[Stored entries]
■ ■ ■ ■
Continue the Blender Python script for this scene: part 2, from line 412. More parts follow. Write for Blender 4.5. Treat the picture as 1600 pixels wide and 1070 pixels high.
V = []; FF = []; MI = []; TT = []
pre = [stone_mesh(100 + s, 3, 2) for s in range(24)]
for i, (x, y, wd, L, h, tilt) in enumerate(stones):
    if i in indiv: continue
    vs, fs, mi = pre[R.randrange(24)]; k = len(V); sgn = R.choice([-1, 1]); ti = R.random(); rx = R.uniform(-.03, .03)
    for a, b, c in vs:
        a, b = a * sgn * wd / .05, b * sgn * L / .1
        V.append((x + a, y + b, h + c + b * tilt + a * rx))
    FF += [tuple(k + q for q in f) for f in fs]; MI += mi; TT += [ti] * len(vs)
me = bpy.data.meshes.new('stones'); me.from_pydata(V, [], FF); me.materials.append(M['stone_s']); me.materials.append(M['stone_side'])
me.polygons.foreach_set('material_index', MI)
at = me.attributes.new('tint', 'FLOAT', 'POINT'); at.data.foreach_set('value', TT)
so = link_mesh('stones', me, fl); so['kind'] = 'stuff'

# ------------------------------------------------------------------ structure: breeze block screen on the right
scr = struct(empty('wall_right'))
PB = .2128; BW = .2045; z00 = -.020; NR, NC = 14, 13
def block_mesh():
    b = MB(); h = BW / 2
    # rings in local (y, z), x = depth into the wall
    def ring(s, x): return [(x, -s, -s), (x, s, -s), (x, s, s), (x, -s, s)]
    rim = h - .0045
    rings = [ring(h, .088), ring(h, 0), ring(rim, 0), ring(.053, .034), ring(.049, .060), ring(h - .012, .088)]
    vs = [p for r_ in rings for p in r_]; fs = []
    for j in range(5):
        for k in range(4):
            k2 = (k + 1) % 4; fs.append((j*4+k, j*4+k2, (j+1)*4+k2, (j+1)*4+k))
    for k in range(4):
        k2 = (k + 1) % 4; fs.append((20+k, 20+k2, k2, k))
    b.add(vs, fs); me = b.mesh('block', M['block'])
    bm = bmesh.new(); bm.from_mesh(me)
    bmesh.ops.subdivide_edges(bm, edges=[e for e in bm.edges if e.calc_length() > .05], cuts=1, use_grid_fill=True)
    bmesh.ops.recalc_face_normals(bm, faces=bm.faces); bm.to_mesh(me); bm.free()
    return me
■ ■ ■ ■
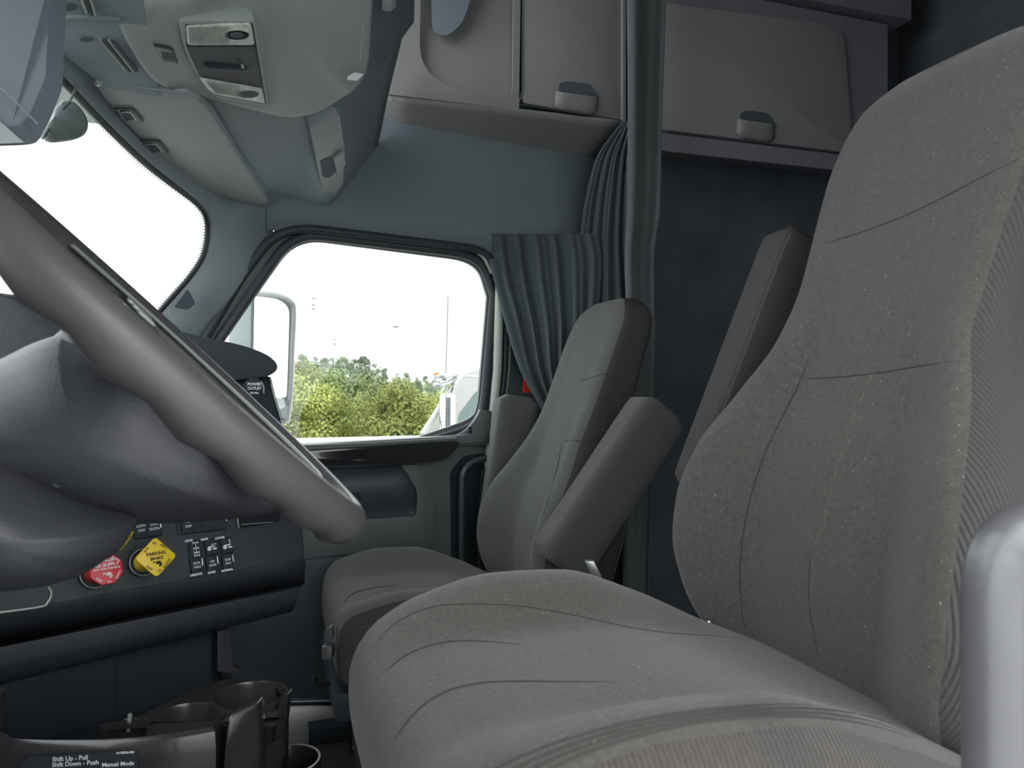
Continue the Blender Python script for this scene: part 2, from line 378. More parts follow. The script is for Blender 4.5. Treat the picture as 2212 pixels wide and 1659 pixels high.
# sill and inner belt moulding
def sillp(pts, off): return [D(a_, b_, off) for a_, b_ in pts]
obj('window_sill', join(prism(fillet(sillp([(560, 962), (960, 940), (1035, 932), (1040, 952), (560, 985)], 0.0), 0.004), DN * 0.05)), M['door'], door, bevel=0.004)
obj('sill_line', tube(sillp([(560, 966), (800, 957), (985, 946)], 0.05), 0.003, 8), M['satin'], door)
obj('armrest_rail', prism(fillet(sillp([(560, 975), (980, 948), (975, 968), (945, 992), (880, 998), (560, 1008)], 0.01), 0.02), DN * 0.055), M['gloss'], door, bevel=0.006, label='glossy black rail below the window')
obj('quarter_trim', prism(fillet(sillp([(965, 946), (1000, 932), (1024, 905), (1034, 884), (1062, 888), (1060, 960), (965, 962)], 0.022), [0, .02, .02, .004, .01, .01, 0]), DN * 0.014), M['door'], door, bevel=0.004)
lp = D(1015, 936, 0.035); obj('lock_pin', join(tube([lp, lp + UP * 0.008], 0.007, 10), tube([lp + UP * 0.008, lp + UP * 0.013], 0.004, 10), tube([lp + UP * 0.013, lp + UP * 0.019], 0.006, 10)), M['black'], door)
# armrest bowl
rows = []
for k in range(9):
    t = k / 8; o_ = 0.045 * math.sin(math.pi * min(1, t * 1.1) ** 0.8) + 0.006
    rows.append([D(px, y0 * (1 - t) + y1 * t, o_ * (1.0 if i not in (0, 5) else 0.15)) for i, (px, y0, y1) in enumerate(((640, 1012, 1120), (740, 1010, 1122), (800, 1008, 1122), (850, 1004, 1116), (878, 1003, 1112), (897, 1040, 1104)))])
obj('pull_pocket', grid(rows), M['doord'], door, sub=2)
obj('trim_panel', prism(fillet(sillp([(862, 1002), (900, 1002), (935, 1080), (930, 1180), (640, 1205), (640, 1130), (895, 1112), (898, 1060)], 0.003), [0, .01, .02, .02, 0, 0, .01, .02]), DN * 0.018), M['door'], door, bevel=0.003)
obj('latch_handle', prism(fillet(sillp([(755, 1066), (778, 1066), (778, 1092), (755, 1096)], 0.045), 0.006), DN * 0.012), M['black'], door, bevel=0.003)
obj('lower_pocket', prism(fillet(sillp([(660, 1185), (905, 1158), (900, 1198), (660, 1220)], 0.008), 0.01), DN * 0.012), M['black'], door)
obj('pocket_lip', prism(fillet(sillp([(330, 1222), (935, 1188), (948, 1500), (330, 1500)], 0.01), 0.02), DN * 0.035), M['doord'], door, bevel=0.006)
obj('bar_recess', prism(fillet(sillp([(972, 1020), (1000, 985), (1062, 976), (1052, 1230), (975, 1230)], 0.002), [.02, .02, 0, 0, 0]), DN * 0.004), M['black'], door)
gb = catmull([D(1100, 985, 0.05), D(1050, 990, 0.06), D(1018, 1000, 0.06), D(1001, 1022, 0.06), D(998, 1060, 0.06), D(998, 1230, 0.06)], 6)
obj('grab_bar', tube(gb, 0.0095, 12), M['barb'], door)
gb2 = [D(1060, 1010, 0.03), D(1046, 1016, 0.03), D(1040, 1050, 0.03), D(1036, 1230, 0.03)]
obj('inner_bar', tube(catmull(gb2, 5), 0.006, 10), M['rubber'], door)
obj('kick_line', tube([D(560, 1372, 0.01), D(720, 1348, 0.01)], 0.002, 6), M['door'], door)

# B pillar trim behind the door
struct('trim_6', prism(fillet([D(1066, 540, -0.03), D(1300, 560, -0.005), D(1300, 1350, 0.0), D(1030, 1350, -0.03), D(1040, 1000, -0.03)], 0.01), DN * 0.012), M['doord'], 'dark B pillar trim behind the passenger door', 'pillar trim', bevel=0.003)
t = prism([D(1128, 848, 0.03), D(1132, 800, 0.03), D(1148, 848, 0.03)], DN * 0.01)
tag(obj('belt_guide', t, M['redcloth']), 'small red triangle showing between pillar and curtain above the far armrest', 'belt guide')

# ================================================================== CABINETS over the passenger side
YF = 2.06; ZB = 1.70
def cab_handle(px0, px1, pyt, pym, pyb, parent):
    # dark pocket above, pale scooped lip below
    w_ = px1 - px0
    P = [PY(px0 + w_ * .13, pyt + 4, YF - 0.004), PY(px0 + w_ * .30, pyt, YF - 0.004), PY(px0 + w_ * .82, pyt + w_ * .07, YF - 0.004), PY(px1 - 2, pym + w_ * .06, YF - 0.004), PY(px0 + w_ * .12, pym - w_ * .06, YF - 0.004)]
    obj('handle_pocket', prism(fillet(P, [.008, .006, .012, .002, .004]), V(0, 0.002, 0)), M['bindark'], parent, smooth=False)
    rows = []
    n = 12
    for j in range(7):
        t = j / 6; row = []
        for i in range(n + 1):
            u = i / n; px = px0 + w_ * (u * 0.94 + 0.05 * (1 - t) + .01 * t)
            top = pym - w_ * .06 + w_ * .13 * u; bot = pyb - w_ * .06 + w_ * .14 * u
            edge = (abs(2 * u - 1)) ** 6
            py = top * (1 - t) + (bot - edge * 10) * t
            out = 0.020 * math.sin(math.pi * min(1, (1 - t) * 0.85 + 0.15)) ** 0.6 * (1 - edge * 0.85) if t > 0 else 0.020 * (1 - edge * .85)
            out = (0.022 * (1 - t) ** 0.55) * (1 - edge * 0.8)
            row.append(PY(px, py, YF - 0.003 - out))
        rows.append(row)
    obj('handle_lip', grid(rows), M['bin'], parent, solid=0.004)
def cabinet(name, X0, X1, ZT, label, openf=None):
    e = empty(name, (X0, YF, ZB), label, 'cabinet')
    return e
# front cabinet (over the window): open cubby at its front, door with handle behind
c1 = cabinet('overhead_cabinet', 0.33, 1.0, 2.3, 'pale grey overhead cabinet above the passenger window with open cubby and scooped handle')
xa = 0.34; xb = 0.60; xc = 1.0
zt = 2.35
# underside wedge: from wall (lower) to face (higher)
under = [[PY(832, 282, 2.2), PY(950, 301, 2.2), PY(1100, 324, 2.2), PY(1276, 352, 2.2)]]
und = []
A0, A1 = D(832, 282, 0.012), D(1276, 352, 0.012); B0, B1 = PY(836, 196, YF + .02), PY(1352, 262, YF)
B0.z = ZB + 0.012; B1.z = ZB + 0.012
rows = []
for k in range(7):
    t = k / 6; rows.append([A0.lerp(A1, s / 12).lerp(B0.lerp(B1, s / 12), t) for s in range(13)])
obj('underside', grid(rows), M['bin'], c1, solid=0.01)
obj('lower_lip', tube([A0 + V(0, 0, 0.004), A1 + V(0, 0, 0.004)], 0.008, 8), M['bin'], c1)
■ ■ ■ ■
To be done: From the records above, pull out every line containing the word "parts".

Expected answer:
Continue the Blender Python script for this scene: part 2, from line 412. More parts follow. Write for Blender 4.5. Treat the picture as 1600 pixels wide and 1070 pixels high.
Continue the Blender Python script for this scene: part 2, from line 378. More parts follow. The script is for Blender 4.5. Treat the picture as 2212 pixels wide and 1659 pixels high.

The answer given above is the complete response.